(2024/4/10 12:00)
多言語端末で作業確認
二ノ宮製作所(埼玉県皆野町、二ノ宮紀子社長)は、半導体製造装置や計測機器など精密金属筐体(きょうたい)の専門メーカーだ。板金技術を軸に溶接や塗装、組み立てなどを一貫して手がけている。塗装工場やレーザー加工機への投資とともに力を入れているのが人材戦略だ。中でもフィリピンの理工系大学と連携し、インターンシップ(就業体験)生を受け入れている。ダイバーシティー(多様性)推進を競争力に結び付けている。
「宗教や国籍を超え、障がいがある人でも働けるのが当社のダイバーシティー」と二ノ宮社長は強調する。二ノ宮製作所は1990年代から障がい者雇用に取り組み、特別支援学校や支援センターとの関係を築いてきた。二ノ宮社長は「その人の特性に合う業務を見つけることが必要」という。
多様な人材を生かす中で、外国籍人材の活用に積極的だ。2015年にフィリピンの理工系大学であるマプア大学、サンホセレコレトス大学と協定を結び、インターンシップ生の受け入れを開始。毎年10人程度を受け入れている。フィリピンやインドネシア、ミャンマー、ベトナムの4カ国の特定技能・技能実習生が働き、約80人の全社員のうち外国籍の人材は30人を超す。

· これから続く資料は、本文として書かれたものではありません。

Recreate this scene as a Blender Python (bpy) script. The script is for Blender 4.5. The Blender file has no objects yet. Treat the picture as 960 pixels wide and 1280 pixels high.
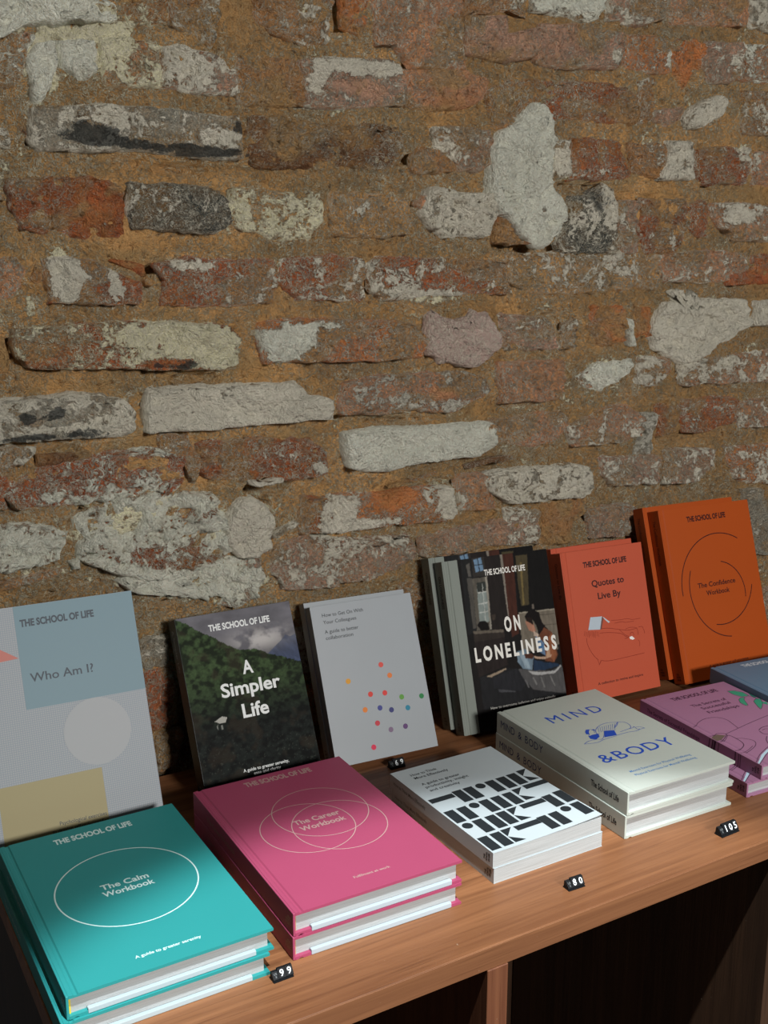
import bpy, bmesh, math, random
import numpy as np
from mathutils import Matrix, Vector

scene = bpy.context.scene
COL = scene.collection
random.seed(7)

# ------------------------------------------------------------------ camera, world, lights, exposure
cam_data = bpy.data.cameras.new('camera')
cam_data.sensor_fit = 'HORIZONTAL'
cam_data.sensor_width = 36.0
cam_data.lens = 36.0 * 1331.75 / 960.0
cam_data.clip_start = 0.02
camera = bpy.data.objects.new('camera', cam_data)
COL.objects.link(camera)
yaw, pitch, roll = math.radians(30.3237), math.radians(12.815), math.radians(0.0327)
fw = Vector((math.sin(yaw) * math.cos(pitch), math.cos(yaw) * math.cos(pitch), -math.sin(pitch)))
rt = Vector((math.cos(yaw), -math.sin(yaw), 0))
up = rt.cross(fw)
r2 = rt * math.cos(roll) + up * math.sin(roll)
u2 = -rt * math.sin(roll) + up * math.cos(roll)
camera.matrix_world = Matrix(((r2.x, u2.x, -fw.x, 0), (r2.y, u2.y, -fw.y, 0), (r2.z, u2.z, -fw.z, 0.56939), (0, 0, 0, 1)))
scene.camera = camera

scene.view_settings.view_transform = 'Standard'
scene.view_settings.look = 'None'
scene.view_settings.gamma = 1.0
scene.view_settings.exposure = 0.0
scene.view_settings.use_curve_mapping = False

world = bpy.data.worlds.new('room_light')
scene.world = world
world.use_nodes = True
world.node_tree.nodes['Background'].inputs[0].default_value = (0.88, 0.95, 1.0, 1)
world.node_tree.nodes['Background'].inputs[1].default_value = 0.04


def add_light(name, kind, loc, target, power, colour, **kw):
    d = bpy.data.lights.new(name, kind)
    d.energy = power
    d.color = colour
    for k, v in kw.items():
        setattr(d, k, v)
    o = bpy.data.objects.new(name, d)
    COL.objects.link(o)
    o.location = loc
    o.rotation_euler = (Vector(target) - Vector(loc)).to_track_quat('-Z', 'Y').to_euler()
    return o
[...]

ポイントは「外国籍人材が安心・安全に働け、能力を発揮できる職場づくり」(堀安吉城専務)だ。作業内容や留意点を口伝えではなく「作業ベーシック」として明確に規定。担当指導員が付きサポートするほか、多言語対応のタブレット端末で作業の勘やこつを動画で確認できる。工場内に礼拝や洗足ができるスペースを設け、ヤシの木のあるカフェテリアを整備するなど環境改善に努めている。
業務はもちろん日常生活の支援として、日本語教育や生活文化研修、朝礼時間に日本語での発表や交流イベントの開催などモチベーションを高める仕組みづくりにも心を砕く。二ノ宮社長は「『3カ月で一人前、3年でベテラン』が目標。価値観はさまざま、それらを認めながらもベクトルを合わせることが重要」と力説する。二ノ宮社長自らも日本語教師の資格を取得した。

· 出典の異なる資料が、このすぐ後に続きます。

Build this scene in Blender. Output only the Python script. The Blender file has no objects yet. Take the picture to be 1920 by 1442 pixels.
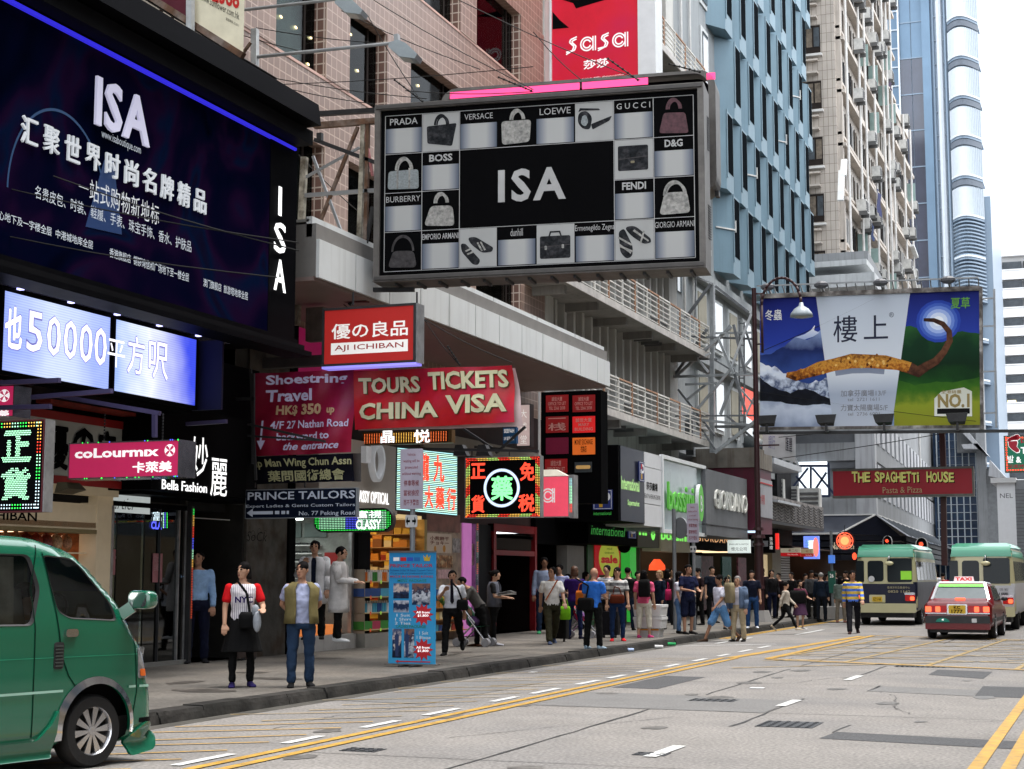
import bpy,math,random
import numpy as np
from mathutils import Vector,Matrix
from mathutils.geometry import delaunay_2d_cdt,tessellate_polygon
random.seed(7)
S=bpy.context.scene
COL=S.collection
CAM_H=1.6
PITCH=math.atan(360/3000.);YAW=math.atan(1130/3021.)
cd=bpy.data.cameras.new('camera');cam=bpy.data.objects.new('camera',cd);COL.objects.link(cam)
cam.location=(0,0,CAM_H);cam.rotation_euler=(math.pi/2+PITCH,0,YAW)
cd.sensor_fit='HORIZONTAL';cd.sensor_width=36;cd.lens=36*3000/1920.
cd.clip_start=.1;cd.clip_end=2000
S.camera=cam
W=bpy.data.worlds.new('World');S.world=W;W.use_nodes=True
nt=W.node_tree;nt.nodes.clear()
sky=nt.nodes.new('ShaderNodeTexSky');sky.sky_type='NISHITA';sky.sun_disc=False
sky.sun_elevation=math.radians(76);sky.sun_rotation=math.radians(60);sky.air_density=1.0;sky.dust_density=4
mx=nt.nodes.new('ShaderNodeMix');mx.data_type='RGBA';mx.inputs[0].default_value=.85
nt.links.new(sky.outputs[0],mx.inputs[6]);mx.inputs[7].default_value=(9.6,10,10.5,1)
bg=nt.nodes.new('ShaderNodeBackground');bg.inputs[1].default_value=.125
wo=nt.nodes.new('ShaderNodeOutputWorld')
nt.links.new(mx.outputs[2],bg.inputs[0]);nt.links.new(bg.outputs[0],wo.inputs[0])
sl=bpy.data.lights.new('sun','SUN');sl.energy=1.5;sl.angle=math.radians(20);sl.color=(1,.96,.9)
so=bpy.data.objects.new('sun',sl);COL.objects.link(so)
so.rotation_euler=(math.radians(14),0,math.radians(-60+180))
S.view_settings.view_transform='Standard';S.view_settings.look='None'
S.view_settings.exposure=1.55;S.view_settings.gamma=1
S.view_settings.use_curve_mapping=False
S.cycles.max_bounces=7;S.cycles.diffuse_bounces=3;S.cycles.glossy_bounces=3
S.cycles.transparent_max_bounces=12;S.cycles.transmission_bounces=5
S.cycles.sample_clamp_indirect=6;S.cycles.caustics_reflective=False;S.cycles.caustics_refractive=False
S.cycles.use_denoising=True
def ray(px,py):
 a=(px-960)/3000.;b=(721-py)/3000.
 cp,sp=math.cos(PITCH),math.sin(PITCH)
 v=(a,cp-b*sp,sp+b*cp);c,s=math.cos(YAW),math.sin(YAW)
 return(v[0]*c-v[1]*s,v[0]*s+v[1]*c,v[2])
def A(px,py,x=None,y=None,z=None):
 r=ray(px,py)
 t=x/r[0]if x is not None else y/r[1]if y is not None else(z-CAM_H)/r[2]
 return Vector((r[0]*t,r[1]*t,CAM_H+r[2]*t))
V=Vector
def L(h):
 h=h.lstrip('#');c=[int(h[i:i+2],16)/255 for i in(0,2,4)]
 return tuple(x/12.92 if x<.04045 else((x+.055)/1.055)**2.4 for x in c)
MATS={};EM=.36
def mat(name,col,rough=.6,metal=0,var=.12,vs=2.5,bump=0,bs=30,emit=0,ecol=None,spec=None,coat=0,streak=0,grime=None,alpha=1,trans=0,mix2=None,m2s=1.0):
 if name in MATS:return MATS[name]
 if isinstance(col,str):col=L(col)
 m=bpy.data.materials.new(name);m.use_nodes=True;MATS[name]=m
 n=m.node_tree.nodes;l=m.node_tree.links;b=n['Principled BSDF']
 if spec is None:spec=.04 if max(col)<.03 and not metal and rough>.25 else .3
 b.inputs['Roughness'].default_value=rough;b.inputs['Metallic'].default_value=metal
 b.inputs['Specular IOR Level'].default_value=spec
 if coat:b.inputs['Coat Weight'].default_value=coat;b.inputs['Coat Roughness'].default_value=.05
 if alpha<1:b.inputs['Alpha'].default_value=alpha
 if trans:b.inputs['Transmission Weight'].default_value=trans;b.inputs['IOR'].default_value=1.1
 tc=n.new('ShaderNodeTexCoord')
 if var or mix2 or streak:
  ns=n.new('ShaderNodeTexNoise');ns.inputs['Scale'].default_value=vs;ns.inputs['Detail'].default_value=6;ns.inputs['Roughness'].default_value=.65
  l.new(tc.outputs['Object'],ns.inputs['Vector'])
  mr=n.new('ShaderNodeMapRange');mr.inputs[1].default_value=.3;mr.inputs[2].default_value=.7
  mr.inputs[3].default_value=1-var*1.3;mr.inputs[4].default_value=1+var*.7
  l.new(ns.outputs[0],mr.inputs[0])
  mm=n.new('ShaderNodeMix');mm.data_type='RGBA';mm.blend_type='MULTIPLY';mm.inputs[0].default_value=1
  cn=n.new('ShaderNodeRGB');cn.outputs[0].default_value=(*col,1)
  src=cn.outputs[0]
  if mix2:
   c2=L(mix2)if isinstance(mix2,str)else mix2
   n2=n.new('ShaderNodeTexNoise');n2.inputs['Scale'].default_value=m2s;n2.inputs['Detail'].default_value=5
   l.new(tc.outputs['Object'],n2.inputs['Vector'])
   r2=n.new('ShaderNodeMapRange');r2.inputs[1].default_value=.45;r2.inputs[2].default_value=.65
   l.new(n2.outputs[0],r2.inputs[0])
   m2=n.new('ShaderNodeMix');m2.data_type='RGBA';l.new(r2.outputs[0],m2.inputs[0])
   l.new(src,m2.inputs[6]);m2.inputs[7].default_value=(*c2,1);src=m2.outputs[2]
  if streak:
   mp=n.new('ShaderNodeMapping');mp.inputs['Scale'].default_value=(3.5,3.5,.18);l.new(tc.outputs['Object'],mp.inputs[0])
   n3=n.new('ShaderNodeTexNoise');n3.inputs['Scale'].default_value=1.6;n3.inputs['Detail'].default_value=5
   l.new(mp.outputs[0],n3.inputs['Vector'])
   r3=n.new('ShaderNodeMapRange');r3.inputs[1].default_value=.5;r3.inputs[2].default_value=.75
   r3.inputs[3].default_value=0;r3.inputs[4].default_value=streak;l.new(n3.outputs[0],r3.inputs[0])
   m3=n.new('ShaderNodeMix');m3.data_type='RGBA';l.new(r3.outputs[0],m3.inputs[0]);l.new(src,m3.inputs[6])
   m3.inputs[7].default_value=(*(L(grime)if grime else(.05,.045,.04)),1);src=m3.outputs[2]
  l.new(src,mm.inputs[6])
  l.new(mr.outputs[0],mm.inputs[7]);l.new(mm.outputs[2],b.inputs['Base Color'])
  if not metal and rough>.2:
   rr=n.new('ShaderNodeMapRange');rr.inputs[3].default_value=rough*.85;rr.inputs[4].default_value=min(1,rough*1.15)
   l.new(ns.outputs[0],rr.inputs[0]);l.new(rr.outputs[0],b.inputs['Roughness'])
 else:b.inputs['Base Color'].default_value=(*col,1)
 if bump:
  nb=n.new('ShaderNodeTexNoise');nb.inputs['Scale'].default_value=bs;nb.inputs['Detail'].default_value=4
  l.new(tc.outputs['Object'],nb.inputs['Vector'])
  bp=n.new('ShaderNodeBump');bp.inputs['Strength'].default_value=bump;bp.inputs['Distance'].default_value=.02
  l.new(nb.outputs[0],bp.inputs['Height']);l.new(bp.outputs[0],b.inputs['Normal'])
 if emit:
  ec=ecol if ecol else col
  if isinstance(ec,str):ec=L(ec)
  b.inputs['Emission Color'].default_value=(*ec,1);b.inputs['Emission Strength'].default_value=emit*EM
 return m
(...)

今後も外国籍人材を約10人増員する予定だ。インターンシップ生も欧米などを含め他地域・他大学からの受け入れを検討する。二ノ宮社長は「インターンシップが就職ありきとは考えていない。成長してもらうことが大事で、力を伸ばすことが当社の力にもなる。日本に、そして当社に再び来たいと思ってもらいたい」としている。